Sunday, March 18, 2012

No boundaries for climate change

By Office of the High Commissioner for Human Rights, March 9, 2012

A 2011 Oscar-nominated documentary, Sun Come Up, features the plight of the world’s first climate change refugees. The inhabitants of the Carteret Islands in Southeast Asia began evacuating to the bigger island of Bouganville in early 2009, because of rising sea levels caused by global warming. Coastal erosions and inundations have wiped out vegetable and fruit gardens and polluted fresh waters.

The Carteret Islands will be submerged by 2015, experts say. Many other small islands States are also threatened by rising sea levels caused by climate change.

The climate crisis is perhaps the most far-reaching and detrimental global crisis facing our world. Effects of climate change include an increasing frequency of extreme weather events, rising sea levels, droughts, and increasing water shortages. It threatens the enjoyment of a wide range of human rights, such as the right to water and food, the right to health and adequate housing, the right to self-determination and the right to life itself.

“Thinking about climate change from a human rights perspective offers us an opportunity to reappraise the most pressing needs of a highly inequitable global society,” said UN Human Rights Chief Navi Pillay at a two-day expert meeting on climate change and human rights.

“Mitigating climate change while furthering development poses the greatest challenges where resources or, the political will to fulfil basic human rights are lacking.”

Developing countries and marginalized communities, in particular, given their limited capacities, suffer from poor resilience and inadequate response to climate change. As a consequence, climate change is set to hit the poorest countries and communities the hardest.

“Many of the least developed countries and small island States, which have contributed least to global greenhouse gas emissions, will be worst affected by global warming,” Pillay said.

For Kumi Naidoo, Executive Director of Greenpeace International, “climate change impacts have no boundaries. They do not need visas or travel documents. One country’s pollution devastates and can destroy a nation thousands of miles away.”

In the Pacific island nations, life is getting more difficult and more expensive and in the long run evacuation may be inevitable, said Naidoo.

“The future of their inhabitants, statehood and ancient cultures is uncertain,” he pointed out. Naidoo stressed that countries that contribute the most to climate change have a moral obligation to help poor nations adapt and mitigate the impacts of climate change.
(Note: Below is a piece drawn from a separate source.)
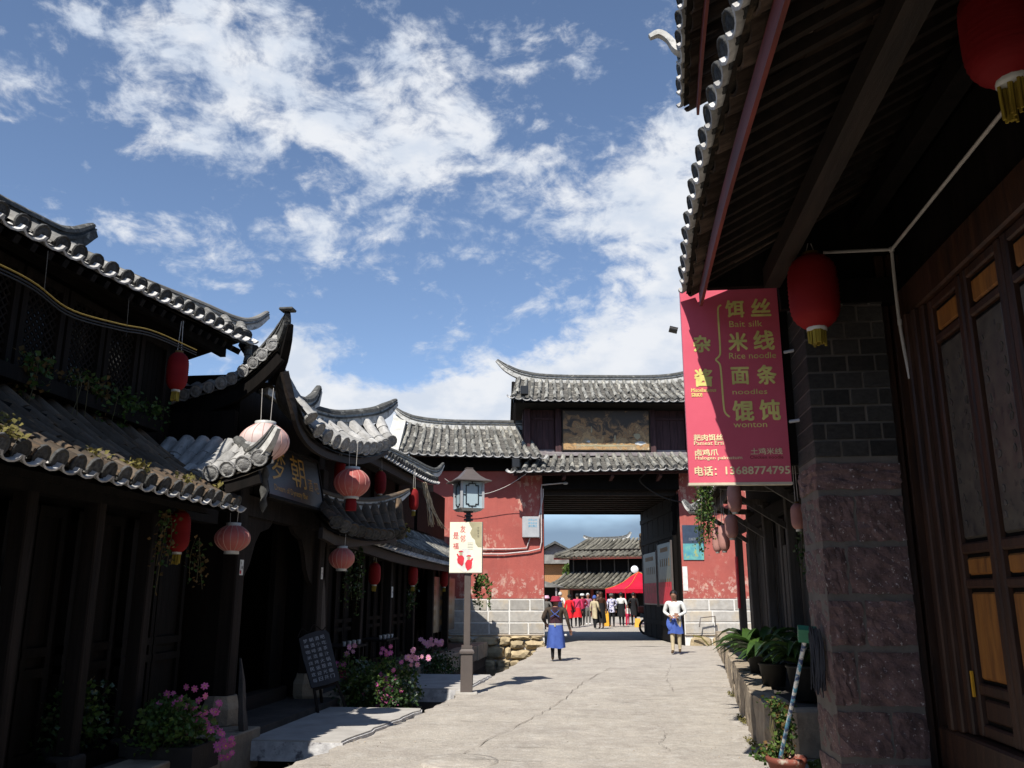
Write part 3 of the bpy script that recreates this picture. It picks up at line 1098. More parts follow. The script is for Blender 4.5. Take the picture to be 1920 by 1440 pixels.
# pavement in front of the houses on the left
b = MB()
b.box(-14, -3.85, -7, 27.0, -0.75, 0.10)
pave = struct(b.build('pavement', 'paving'))
for i in range(30):
    y0 = -1 + i * 0.95
    if 9.0 < y0 + 0.5 < 12.0 or 14 < y0 + .5 < 16.9:
        continue
    MB().bev(-4.2, -3.80 + rg.uniform(-.02, .02), y0, y0 + 0.93, -0.28, 0.115 + rg.uniform(0, .02), 0.012, 0.006).build('edge_stone', 'stone_kerb', pave)
b = MB()
b.add([(-4.0, -7, -0.55), (-2.0, -7, -0.55), (-2.0, 27, -0.55), (-4.0, 27, -0.55)], [(0, 1, 2, 3)])
struct(b.build('ditch_water', 'water'))


def footbridge(y0, y1, x0, x1, label):
    b = MB()
    n = 14
    P = []
    for k in range(n + 1):
        y = y0 + (y1 - y0) * k / n
        P.append((left_edge(y) + 0.02 + rg.uniform(-0.03, 0.03), y))
    poly = [(x0, y0)] + [(x, y) for x, y in P] + [(x0, y1)]
    b.cur = 1
    b.prism(poly, 'z', -0.18, 0.008)
    b.cur = 0
    b.prism([(x + (0 if x == x0 else -0.02), y + 0.012 if y == y0 else y) for x, y in poly], 'z', 0.006, 0.026)
    o = b.build('footbridge', ['slab', 'whitewash'])
    tag(o, label, 'footbridge', 'stone slab bridges over the ditch')


footbridge(9.2, 11.9, -4.15, -2.86, 'broad stone slab bridge over the ditch before the sign board house')
footbridge(14.35, 16.9, -4.15, -2.45, 'smaller stone slab bridge over the ditch behind the lamp post')

# terrace in front of the row of shops on the right
b = MB()
poly = [(kerb_x(8.9) + .1, 8.9), (2.9, 8.9), (5, 26.5), (kerb_x(26.5) + .1, 26.5)] 
poly = [(kerb_x(y) + 0.12, y) for y in (9.0, 11, 14.5, 17, 20, 26.5)] + [(6, 26.5), (6, 9.0)]
b.prism(poly, 'z', -0.5, 0.44)
terrace = struct(b.build('terrace', 'paving'))
y = 9.05
k = 0
while y < 25.5:
    L = rg.uniform(0.42, 0.75)
    xa, xb = kerb_x(y), kerb_x(y + L)
    m = Matrix.Translation(((xa + xb) / 2 + rg.uniform(-.012, .02), y + L / 2, 0)) @ Matrix.Rotation(-math.atan2(xb - xa, L), 4, 'Z')
    hh = 0.50 + rg.uniform(-0.03, 0.03)
    b = MB(m)
    bm = bmesh.new()
    bmesh.ops.create_cube(bm, size=1.0)
    bmesh.ops.subdivide_edges(bm, edges=bm.edges, cuts=3, use_grid_fill=True)
    for q in bm.verts:
        cx, cy, cz = q.co
        # rounded top and a tooled, uneven face
        sq = 1 - 0.10 * max(0, cz) ** 2
        q.co = V((cx * 0.26 * sq, cy * (L - 0.02) * (1 - 0.03 * abs(cz)), (cz + 0.5) * hh - 0.01)) + V((rg.uniform(-1, 1), rg.uniform(-1, 1), rg.uniform(-1, 1))) * 0.011
    bm.verts.index_update()
    b.add([q.co.copy() for q in bm.verts], [[q.index for q in f.verts] for f in bm.faces], False)
    bm.free()
    b.build('kerb_stone', 'stone_kerb', terrace)
    y += L
# end face of the terrace: two big blocks
for x0, x1 in ((1.66, 2.12), (2.14, 2.7)):
    MB().bev(x0, x1, 8.83, 9.04, -0.02, 0.46 + rg.uniform(-.02, .02), 0.03, 0.015).build('kerb_stone', 'stone_kerb', terrace)
# porch floor of the near shop
b = MB()
b.box(2.12, 6, -6, 8.6, -0.5, 0.28)
porch = struct(b.build('porch_floor', 'paving'))
for i in range(10):
    MB().bev(2.02, 2.42, -1.0 + i * 0.8, -0.22 + i * 0.8, -0.05, 0.30 + rg.uniform(-.01, .01), 0.015, 0.006).build('step_stone', 'stone_purple', porch)

# ------------------------------------------------------------------ left side: near house (A)
A = thing('tavern_house', 'dark two storey timber house with lattice windows at the left edge', 'house', (-5.0, 6, 0))
YN = -2.0
# shell
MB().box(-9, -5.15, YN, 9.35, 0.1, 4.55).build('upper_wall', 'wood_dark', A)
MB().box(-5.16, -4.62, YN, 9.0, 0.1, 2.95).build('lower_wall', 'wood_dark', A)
# lower storey: posts, rails and door leaves
for py in (3.0, 4.2, 5.1, 5.95, 6.84, 7.72):
    MB().bev(-4.42, -4.28, py - 0.06, py + 0.06, 0.1, 2.5, 0.012).build('post', 'wood_post', A)
    MB().bev(-4.47, -4.24, py - 0.11, py + 0.11, 0.1, 0.26, 0.02).build('post_base', 'planter_dark', A)
for (y0, y1) in ((5.1, 5.95), (5.95, 6.84), (6.84, 7.72), (7.72, 9.0)):
    ya, yb = y0 + 0.08, y1 - 0.08
    mid = (ya + yb) / 2
    for (p, q) in ((ya, mid - 0.01), (mid + 0.01, yb)):
        d = MB()
        for z0, z1 in ((0.22, 0.30), (0.86, 0.93), (1.02, 1.09), (2.12, 2.2)):
            d.box(-4.615, -4.54, p, q, z0, z1)
        for yy in (p, q - 0.06):
            d.box(-4.612, -4.545, yy, yy + 0.06, 0.22, 2.2)
        d.box(-4.608, -4.58, p + 0.05, q - 0.05, 0.3, 2.12)
        d.build('door_leaf', 'wood_dark', A)
    MB().box(-4.55, -4.36, y0 + 0.05, y1 - 0.05, 0.1, 0.22).build('threshold', 'wood_dark', A)
MB().bar((-4.35, YN, 2.36), (-4.35, 9.0, 2.36), 0.14, 0.22).build('lintel', 'wood_dark', A)
# stepped eave boards below the lower roof
MB().bar((-4.1, YN, 2.36), (-4.1, 8.4, 2.36), 0.06, 0.12).build('eave_board', 'wood_dark', A)
# lower roof
ev = [(-3.8, 2.9, 2.385), (-3.8, 5, 2.37), (-3.8, 8.42, 2.37)]
tp = [(-4.95, 2.9, 3.04), (-4.95, 5, 3.06), (-4.95, 8.42, 3.12)]
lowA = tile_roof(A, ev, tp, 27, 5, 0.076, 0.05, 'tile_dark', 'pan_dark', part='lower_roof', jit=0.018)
d = MB()
d.add([(-3.75, YN, 2.39), (-3.75, 2.9, 2.39), (-5.1, 2.9, 3.05), (-5.1, YN, 3.05)], [(0, 1, 2, 3)])
d.add([(-3.75, YN, 2.32), (-3.75, 2.9, 2.32), (-5.1, 2.9, 2.98), (-5.1, YN, 2.98)], [(0, 1, 2, 3)])
d.build('roof_rest', 'pan_dark', A)
# moss and weeds on the lower roof
rg = random.Random(11)
for (yy, n_, xx) in ((4.98, 150, -3.86), (6.62, 110, -3.9), (7.5, 60, -3.9), (8.25, 60, -3.95), (6.15, 40, -3.95), (5.35, 40, -4.15)):
    m_ = MB()
    base = V((xx, yy, 2.46 + (-3.8 - xx) * 0.57))
    leaf_cloud(m_, in_ellipsoid(base, (0.10, 0.16, 0.07), n_, rg), 0.045, rng=rg)
    o = m_.build('roof_weeds', 'moss', None)
    tag(o, {4.98: 'yellowish weed tuft at the left end of the lower dark roof', 6.62: 'largest dry weed tuft on the edge of the lower dark roof',
            7.5: 'small weed tuft between round tiles right of the largest tuft', 8.25: 'weed tuft near the right end of the lower dark roof',
            6.15: 'thin weed tuft just left of the largest roof tuft', 5.35: 'sparse weeds a little up the lower dark roof'}[yy], 'weeds', 'weeds on the lower roof')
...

Governments must reduce emissions by at least 80 per cent, according to the Intergovernmental Panel on Climate Change, the leading international body for the assessment of climate change.
“Failing to do so is practically admitting that our political leaders are sleep walking us into a crisis of epic proportion, putting the future and lives of our children and grandchildren in jeopardy and great danger,” Naidoo said. “States have the human rights obligations to protect their citizens and to cooperate to solve the climate change crisis.”

“There is no doubt in my mind that climate change is the most important issue facing the planet,” and that the status-quo in our approach cannot continue,” said Mary Robinson, Former High Commissioner for Human Rights and Founder of the Mary Robinson Foundation Climate Justice.

Robinson said that “what is really needed is a linkage between human rights and climate change environmental communities.” She added that Rio-20, the UN Conference on Sustainable Development scheduled on 20-22 June 2012 in Brazil, will offer “a real opportunity to develop that linkage.”

The UN Human Rights Council expert meeting addressed the adverse impacts on climate change on the full enjoyment of human rights and examined international cooperation and respect for human rights in all climate change-related situations and ways to forge stronger cooperation between human rights and climate change communities.

The two days meeting was held on 23-24 February 2012 in Geneva, Switzerland. A Summary Report of the meeting will be presented to the Human Rights Council in June 2012.